Clause 6 - Duty to secure sufficient childcare for working parents
Childcare Bill
2:30 pm

Beverley Hughes (Minister of State (Children, Young People and Families), Department for Education and Skills; Stretford and Urmston, Labour)
We have had an interesting debate on what is, as Members have noted, a complex arrangement of amendments to the clause. Given the size of the group—I have sympathy with Opposition Members for the task that they have faced; it has faced me, too—rather than deal with the amendments separately, as Opposition Members have attempted to, I will try to deal with them in relevant groupings based on the themes that they cover, if that is acceptable.
First, let me set the clause in context and outline what it is about. It is one of the main clauses at the heart of the Bill and it is crucial to what we seek to do in relation to child care.

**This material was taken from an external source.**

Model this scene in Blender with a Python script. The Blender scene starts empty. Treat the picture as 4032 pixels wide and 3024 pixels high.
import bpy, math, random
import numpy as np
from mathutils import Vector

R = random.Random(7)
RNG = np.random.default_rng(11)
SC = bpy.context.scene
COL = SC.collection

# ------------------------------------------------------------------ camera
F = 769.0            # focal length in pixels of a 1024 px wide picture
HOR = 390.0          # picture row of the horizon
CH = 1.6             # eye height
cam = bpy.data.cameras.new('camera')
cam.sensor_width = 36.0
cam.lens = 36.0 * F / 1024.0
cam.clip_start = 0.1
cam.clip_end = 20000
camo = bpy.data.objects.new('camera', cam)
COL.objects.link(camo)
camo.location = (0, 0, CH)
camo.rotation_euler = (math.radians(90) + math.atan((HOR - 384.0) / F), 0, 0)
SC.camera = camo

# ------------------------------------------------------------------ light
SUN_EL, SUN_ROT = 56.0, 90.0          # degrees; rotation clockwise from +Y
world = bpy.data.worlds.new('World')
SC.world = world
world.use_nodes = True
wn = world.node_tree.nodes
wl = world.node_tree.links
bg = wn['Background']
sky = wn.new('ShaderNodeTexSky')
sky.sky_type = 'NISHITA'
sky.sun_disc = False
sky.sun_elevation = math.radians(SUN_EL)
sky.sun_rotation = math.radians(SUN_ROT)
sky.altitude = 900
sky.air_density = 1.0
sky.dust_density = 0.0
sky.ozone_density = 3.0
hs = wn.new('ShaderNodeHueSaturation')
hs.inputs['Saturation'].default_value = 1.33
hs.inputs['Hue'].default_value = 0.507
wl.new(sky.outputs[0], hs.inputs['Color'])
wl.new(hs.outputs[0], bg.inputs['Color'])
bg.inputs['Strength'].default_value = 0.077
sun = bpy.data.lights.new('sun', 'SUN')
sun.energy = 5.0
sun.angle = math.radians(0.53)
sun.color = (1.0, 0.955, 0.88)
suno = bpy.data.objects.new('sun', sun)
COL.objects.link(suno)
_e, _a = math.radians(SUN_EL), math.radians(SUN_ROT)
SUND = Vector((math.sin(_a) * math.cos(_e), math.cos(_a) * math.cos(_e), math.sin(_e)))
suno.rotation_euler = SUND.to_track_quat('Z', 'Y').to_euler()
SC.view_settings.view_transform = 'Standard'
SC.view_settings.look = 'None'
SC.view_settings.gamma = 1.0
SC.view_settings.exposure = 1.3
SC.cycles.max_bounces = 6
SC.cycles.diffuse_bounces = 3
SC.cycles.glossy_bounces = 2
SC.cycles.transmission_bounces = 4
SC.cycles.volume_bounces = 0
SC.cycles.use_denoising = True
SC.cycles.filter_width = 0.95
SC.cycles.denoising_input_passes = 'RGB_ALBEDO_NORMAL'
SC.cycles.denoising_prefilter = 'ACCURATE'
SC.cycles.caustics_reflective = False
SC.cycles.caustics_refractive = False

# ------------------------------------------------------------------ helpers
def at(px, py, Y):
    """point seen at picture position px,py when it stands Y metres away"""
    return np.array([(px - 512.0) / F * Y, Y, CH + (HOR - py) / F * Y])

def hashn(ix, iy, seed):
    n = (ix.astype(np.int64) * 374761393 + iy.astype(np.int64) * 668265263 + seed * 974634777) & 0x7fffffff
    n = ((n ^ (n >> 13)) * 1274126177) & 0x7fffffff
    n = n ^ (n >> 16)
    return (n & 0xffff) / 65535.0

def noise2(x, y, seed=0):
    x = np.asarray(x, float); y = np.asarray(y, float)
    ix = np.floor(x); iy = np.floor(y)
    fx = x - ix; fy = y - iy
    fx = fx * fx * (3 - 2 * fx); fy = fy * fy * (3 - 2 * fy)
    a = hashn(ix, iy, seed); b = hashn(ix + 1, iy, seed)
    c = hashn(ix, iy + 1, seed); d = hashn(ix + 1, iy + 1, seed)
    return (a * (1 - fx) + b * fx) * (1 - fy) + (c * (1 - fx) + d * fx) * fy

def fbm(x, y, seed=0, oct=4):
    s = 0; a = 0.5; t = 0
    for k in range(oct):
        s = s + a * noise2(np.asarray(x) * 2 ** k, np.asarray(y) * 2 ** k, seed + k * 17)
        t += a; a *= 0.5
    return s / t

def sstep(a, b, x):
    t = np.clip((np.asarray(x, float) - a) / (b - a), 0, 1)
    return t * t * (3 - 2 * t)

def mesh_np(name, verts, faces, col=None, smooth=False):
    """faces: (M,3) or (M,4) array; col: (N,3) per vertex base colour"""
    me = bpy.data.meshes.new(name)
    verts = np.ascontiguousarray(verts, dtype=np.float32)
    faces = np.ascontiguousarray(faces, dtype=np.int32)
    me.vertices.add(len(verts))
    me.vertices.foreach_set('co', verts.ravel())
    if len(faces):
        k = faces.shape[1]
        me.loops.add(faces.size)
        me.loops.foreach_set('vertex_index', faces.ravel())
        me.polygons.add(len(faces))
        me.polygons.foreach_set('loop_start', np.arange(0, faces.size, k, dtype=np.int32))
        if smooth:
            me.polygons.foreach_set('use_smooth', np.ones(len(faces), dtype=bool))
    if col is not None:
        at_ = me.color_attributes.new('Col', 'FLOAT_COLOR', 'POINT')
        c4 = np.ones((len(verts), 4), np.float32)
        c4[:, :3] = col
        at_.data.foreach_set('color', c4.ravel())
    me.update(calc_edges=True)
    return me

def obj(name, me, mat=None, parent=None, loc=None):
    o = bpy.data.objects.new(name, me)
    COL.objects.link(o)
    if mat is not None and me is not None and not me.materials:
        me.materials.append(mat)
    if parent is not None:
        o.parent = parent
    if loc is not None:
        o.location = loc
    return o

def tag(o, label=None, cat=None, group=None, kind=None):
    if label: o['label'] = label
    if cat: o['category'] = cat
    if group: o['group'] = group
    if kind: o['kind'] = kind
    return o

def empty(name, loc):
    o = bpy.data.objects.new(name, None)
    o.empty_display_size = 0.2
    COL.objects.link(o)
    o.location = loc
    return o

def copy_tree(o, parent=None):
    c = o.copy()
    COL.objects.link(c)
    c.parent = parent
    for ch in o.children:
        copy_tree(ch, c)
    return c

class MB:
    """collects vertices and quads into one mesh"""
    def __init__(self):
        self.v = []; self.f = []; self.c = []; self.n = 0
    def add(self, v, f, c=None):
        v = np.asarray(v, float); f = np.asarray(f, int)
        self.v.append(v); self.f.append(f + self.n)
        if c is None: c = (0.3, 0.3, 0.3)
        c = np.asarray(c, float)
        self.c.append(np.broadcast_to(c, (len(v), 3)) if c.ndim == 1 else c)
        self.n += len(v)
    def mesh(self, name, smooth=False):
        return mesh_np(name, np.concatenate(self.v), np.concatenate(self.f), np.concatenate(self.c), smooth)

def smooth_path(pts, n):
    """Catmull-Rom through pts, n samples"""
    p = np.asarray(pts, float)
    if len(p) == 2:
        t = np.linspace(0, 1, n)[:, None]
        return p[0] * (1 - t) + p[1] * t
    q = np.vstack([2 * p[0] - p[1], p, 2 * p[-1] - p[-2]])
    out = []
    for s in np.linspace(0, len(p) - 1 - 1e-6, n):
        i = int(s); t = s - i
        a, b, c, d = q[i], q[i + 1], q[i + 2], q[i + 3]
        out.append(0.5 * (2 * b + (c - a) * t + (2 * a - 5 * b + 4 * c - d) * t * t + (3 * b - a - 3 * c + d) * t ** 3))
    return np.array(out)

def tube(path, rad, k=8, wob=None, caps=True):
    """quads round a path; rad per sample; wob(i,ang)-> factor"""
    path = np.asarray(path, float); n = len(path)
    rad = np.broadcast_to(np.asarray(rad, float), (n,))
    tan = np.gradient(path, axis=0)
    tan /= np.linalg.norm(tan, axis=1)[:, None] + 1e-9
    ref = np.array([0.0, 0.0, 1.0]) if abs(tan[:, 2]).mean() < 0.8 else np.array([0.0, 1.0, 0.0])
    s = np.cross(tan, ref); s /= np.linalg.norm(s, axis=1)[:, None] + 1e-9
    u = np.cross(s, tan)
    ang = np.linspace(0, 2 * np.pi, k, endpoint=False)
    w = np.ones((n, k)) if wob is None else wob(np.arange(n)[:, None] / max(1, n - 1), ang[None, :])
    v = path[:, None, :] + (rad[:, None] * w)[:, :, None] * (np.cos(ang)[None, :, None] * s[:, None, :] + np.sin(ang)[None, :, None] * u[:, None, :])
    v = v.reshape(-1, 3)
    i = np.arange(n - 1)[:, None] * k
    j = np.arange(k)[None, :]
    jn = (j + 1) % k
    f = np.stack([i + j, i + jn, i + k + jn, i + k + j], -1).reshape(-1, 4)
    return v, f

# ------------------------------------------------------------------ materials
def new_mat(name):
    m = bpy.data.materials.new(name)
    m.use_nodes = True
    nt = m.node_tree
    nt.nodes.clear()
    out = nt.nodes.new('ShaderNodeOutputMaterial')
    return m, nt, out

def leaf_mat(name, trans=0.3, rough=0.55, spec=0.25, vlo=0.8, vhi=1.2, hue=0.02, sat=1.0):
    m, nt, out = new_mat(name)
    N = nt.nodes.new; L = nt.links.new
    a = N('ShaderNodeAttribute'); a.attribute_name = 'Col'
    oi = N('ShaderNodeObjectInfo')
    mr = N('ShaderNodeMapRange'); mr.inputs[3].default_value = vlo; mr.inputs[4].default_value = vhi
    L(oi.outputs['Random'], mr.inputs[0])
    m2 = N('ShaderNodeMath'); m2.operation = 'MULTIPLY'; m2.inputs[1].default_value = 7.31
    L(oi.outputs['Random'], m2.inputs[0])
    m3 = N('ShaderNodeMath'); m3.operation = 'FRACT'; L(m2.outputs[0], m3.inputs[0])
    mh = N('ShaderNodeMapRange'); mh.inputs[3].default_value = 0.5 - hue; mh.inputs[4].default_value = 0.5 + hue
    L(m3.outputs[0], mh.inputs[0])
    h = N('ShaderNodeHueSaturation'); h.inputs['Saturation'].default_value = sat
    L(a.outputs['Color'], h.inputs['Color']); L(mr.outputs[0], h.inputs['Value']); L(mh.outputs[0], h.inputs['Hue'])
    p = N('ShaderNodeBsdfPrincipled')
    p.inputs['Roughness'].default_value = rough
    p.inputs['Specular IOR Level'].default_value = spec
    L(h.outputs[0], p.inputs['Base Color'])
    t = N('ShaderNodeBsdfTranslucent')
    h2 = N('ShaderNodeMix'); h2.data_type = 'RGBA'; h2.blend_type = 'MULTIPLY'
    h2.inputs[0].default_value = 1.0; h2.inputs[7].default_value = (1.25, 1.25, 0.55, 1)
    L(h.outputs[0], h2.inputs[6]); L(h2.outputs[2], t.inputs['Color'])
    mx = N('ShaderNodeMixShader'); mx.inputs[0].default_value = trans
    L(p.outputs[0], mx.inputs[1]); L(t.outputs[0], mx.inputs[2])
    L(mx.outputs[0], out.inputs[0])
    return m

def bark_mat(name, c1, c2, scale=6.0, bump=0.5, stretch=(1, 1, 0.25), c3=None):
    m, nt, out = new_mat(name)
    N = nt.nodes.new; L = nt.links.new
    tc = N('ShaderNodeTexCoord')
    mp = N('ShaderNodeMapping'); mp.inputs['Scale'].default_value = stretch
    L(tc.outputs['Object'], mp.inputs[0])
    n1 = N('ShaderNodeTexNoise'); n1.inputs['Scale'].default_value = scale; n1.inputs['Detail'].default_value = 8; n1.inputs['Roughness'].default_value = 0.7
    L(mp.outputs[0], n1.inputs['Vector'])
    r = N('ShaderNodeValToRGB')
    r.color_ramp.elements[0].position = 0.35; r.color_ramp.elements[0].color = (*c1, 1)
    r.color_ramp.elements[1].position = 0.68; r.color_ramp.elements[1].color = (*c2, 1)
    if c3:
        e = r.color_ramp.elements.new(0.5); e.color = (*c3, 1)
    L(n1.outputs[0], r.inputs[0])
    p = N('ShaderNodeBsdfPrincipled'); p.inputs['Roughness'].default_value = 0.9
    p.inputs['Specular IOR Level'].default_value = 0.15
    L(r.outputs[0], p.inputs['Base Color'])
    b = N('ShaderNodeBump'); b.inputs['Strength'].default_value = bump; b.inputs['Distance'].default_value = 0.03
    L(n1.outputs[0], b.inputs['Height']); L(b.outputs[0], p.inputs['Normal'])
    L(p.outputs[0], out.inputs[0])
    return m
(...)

It is about giving all parents a real choice about how they balance work and family life. Within that overall objective, it is about enabling parents on the lowest incomes, and perhaps with the most difficult circumstances in terms of disabilities, to lift themselves out of poverty and give their children the best start in life.
By way of introduction, I will say a bit about why we are proposing the measures that we are in the way that we are and why I think that, broadly, they are right. As Members know, since 1997 we have invested heavily to increase significantly the number of child care places. As the hon. Member for Bognor Regis and Littlehampton noted, there has been a significant net increase of nearly 600,000 registered child care places. Now there is one available for one in four of all children under the age of eight. His point about the turnover in places was not well made. We know that the closure rate of small businesses in any part of the economy is about 10 per cent. As such, over a seven-year period, one would have expected to see a turnover in child care places, notwithstanding the large net increase. In fact, for his information, the closure rate of all child care businesses, as recorded by Ofsted, has fallen recently. That is because of the investment that the Government have put in. In opposition to the NDNA report, Ofsted’s statistics suggest that, since the publication of the 10-year strategy, closure rates for these small businesses—child care providers—have fallen dramatically. I might return to that point later.